WRITTEN PROBLEM -
Repeat exactly the lines from the start through the line with "return (l(r) *", both ends included.

MATERIAL PROVIDED -

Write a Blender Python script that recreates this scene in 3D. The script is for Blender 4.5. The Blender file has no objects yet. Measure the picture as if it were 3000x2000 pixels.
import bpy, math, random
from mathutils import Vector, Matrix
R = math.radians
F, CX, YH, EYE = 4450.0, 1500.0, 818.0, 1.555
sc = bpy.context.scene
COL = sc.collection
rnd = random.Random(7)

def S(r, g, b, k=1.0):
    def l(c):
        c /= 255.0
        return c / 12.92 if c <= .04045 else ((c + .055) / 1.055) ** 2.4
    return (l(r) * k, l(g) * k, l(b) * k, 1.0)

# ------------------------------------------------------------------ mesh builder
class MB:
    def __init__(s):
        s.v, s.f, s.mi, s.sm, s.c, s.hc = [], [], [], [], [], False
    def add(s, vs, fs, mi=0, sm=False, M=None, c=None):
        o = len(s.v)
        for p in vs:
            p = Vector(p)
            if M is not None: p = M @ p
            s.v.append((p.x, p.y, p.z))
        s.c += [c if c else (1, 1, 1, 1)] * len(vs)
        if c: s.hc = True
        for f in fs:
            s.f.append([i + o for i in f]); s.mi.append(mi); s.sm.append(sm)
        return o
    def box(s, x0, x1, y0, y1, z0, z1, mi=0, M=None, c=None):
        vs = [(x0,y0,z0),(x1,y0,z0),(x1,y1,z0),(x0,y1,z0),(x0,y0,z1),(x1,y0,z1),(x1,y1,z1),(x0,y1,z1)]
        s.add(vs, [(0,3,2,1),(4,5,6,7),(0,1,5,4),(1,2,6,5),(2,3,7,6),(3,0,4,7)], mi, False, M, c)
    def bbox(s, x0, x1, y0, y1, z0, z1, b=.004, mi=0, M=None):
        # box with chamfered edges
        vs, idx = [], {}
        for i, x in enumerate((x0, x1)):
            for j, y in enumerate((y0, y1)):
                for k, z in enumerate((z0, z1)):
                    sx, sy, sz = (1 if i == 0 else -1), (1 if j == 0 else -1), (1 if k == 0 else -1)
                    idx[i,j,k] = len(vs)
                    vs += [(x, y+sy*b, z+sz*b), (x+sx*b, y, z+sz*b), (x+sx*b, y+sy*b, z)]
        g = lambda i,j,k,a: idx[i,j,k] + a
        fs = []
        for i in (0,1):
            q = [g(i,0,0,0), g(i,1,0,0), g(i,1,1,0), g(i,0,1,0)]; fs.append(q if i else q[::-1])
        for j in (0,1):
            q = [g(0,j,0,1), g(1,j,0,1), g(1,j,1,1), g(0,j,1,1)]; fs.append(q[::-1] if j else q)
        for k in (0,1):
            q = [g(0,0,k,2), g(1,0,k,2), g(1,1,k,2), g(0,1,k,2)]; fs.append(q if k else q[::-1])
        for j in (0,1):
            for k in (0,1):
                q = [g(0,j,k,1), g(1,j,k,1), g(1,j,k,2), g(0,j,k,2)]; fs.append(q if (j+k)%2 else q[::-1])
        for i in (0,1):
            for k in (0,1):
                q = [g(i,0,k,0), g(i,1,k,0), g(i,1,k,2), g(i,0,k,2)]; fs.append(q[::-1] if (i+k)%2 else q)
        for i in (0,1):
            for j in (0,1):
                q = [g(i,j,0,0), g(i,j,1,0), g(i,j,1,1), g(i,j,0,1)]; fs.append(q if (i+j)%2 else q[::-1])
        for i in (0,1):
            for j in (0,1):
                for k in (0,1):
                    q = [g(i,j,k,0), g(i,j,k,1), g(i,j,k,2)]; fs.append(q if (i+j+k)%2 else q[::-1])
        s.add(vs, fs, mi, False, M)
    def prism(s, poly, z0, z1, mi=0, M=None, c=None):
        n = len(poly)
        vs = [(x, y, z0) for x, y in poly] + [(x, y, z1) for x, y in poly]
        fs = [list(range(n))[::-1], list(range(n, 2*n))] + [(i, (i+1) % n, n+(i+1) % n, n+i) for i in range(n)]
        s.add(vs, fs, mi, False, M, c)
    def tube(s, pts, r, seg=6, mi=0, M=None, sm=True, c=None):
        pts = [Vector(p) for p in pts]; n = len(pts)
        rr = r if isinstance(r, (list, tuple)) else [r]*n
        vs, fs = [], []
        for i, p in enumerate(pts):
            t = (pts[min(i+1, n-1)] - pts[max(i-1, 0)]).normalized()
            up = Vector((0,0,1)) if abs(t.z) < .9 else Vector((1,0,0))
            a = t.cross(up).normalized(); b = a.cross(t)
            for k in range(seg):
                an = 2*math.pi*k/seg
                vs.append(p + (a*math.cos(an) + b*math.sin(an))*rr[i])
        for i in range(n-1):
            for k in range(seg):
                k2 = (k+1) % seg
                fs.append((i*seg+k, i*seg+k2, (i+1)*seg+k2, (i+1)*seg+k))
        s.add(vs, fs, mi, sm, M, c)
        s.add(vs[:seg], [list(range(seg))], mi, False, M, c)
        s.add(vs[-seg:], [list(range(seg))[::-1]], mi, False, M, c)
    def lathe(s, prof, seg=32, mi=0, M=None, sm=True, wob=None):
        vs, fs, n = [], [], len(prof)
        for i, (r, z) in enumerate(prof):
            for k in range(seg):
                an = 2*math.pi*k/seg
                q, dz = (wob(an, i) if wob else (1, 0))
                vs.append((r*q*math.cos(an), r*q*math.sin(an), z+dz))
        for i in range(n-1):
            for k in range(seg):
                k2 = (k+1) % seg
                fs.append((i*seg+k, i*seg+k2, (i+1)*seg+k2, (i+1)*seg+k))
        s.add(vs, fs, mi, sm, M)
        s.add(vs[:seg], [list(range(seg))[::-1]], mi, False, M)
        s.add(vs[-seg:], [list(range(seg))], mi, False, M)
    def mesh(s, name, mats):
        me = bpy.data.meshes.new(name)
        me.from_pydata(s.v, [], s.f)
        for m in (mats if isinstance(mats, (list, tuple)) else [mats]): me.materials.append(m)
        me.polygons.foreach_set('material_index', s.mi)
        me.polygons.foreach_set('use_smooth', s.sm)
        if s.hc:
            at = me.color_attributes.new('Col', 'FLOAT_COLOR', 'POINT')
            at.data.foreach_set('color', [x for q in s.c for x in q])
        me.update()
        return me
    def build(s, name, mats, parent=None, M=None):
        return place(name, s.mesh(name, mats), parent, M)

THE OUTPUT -
Write a Blender Python script that recreates this scene in 3D. The script is for Blender 4.5. The Blender file has no objects yet. Measure the picture as if it were 3000x2000 pixels.
import bpy, math, random
from mathutils import Vector, Matrix
R = math.radians
F, CX, YH, EYE = 4450.0, 1500.0, 818.0, 1.555
sc = bpy.context.scene
COL = sc.collection
rnd = random.Random(7)

def S(r, g, b, k=1.0):
    def l(c):
        c /= 255.0
        return c / 12.92 if c <= .04045 else ((c + .055) / 1.055) ** 2.4
    return (l(r) * k, l(g) * k, l(b) * k, 1.0)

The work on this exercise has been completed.